Khan, who had congratulated President Biden on his inauguration and expressed his desire to work with the new American administration to deepen bilateral ties, had said that Washington sees Pakistan as “useful” only for clearing the “mess” it has left behind in Afghanistan after 20 years of fighting and prefers India when it comes to forming a “strategic partnership”.
During his interview with CNN, Khan said Pakistan’s relationship with the US is not just dependent on a phone call, it needs to be a multidimensional one.
That’s something Khan said he doesn’t feel Pakistan enjoyed during the US’ 20 year war in Afghanistan.
“We (Pakistan) were like a hired gun,” Khan said.
“We were supposed to make them (the US) win the war in Afghanistan, which we never could.”
Khan also said he repeatedly warned US officials that America could not achieve its objectives militarily, and would “be stuck there.”
He said the US should have attempted a political settlement with the Taliban from a “position of strength,” at the height of its presence in Afghanistan, not as it was withdrawing.

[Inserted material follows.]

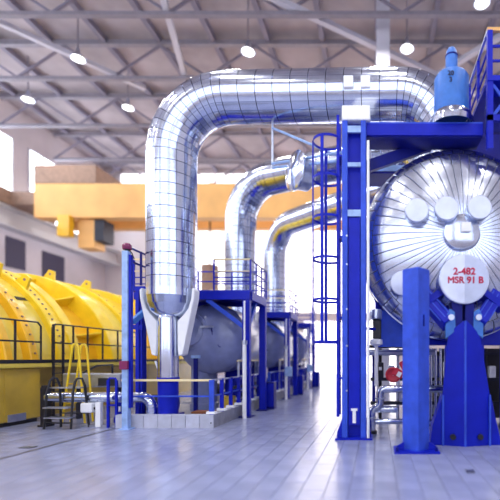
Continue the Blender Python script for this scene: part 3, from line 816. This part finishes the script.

The US-Pakistan relationship has witnessed ups and downs over the past decade.
The ties nose-dived after the US killed al-Qaeda leader Osama bin Laden at his hideout in Pakistan in a covert raid in May 2011.
Biden’s predecessor Donald Trump had briefly suspended roughly USD 1 billion in US security aid to Pakistan and publicly accused Pakistani officials of “lies and deceit” for purportedly providing a base for the Taliban and other militant groups to carry out attacks across the border in Afghanistan.
Islamabad is unhappy that Biden has not spoken to Prime Minister Khan since he assumed the presidency in January.
Pakistan’s National Security Adviser Moeed Yusuf has also expressed disappointment over President Biden’s reluctance to contact Prime Minister Khan despite considering Islamabad as an important country in some critical issues like Afghanistan.
Yousuf also said that Islamabad has other “options” if the American leader continues to ignore the country’s leadership.
The US State Department, however, had assured Islamabad that Washington recognises Pakistan’s vital role in restoring peace in Afghanistan and wants Islamabad to play that role.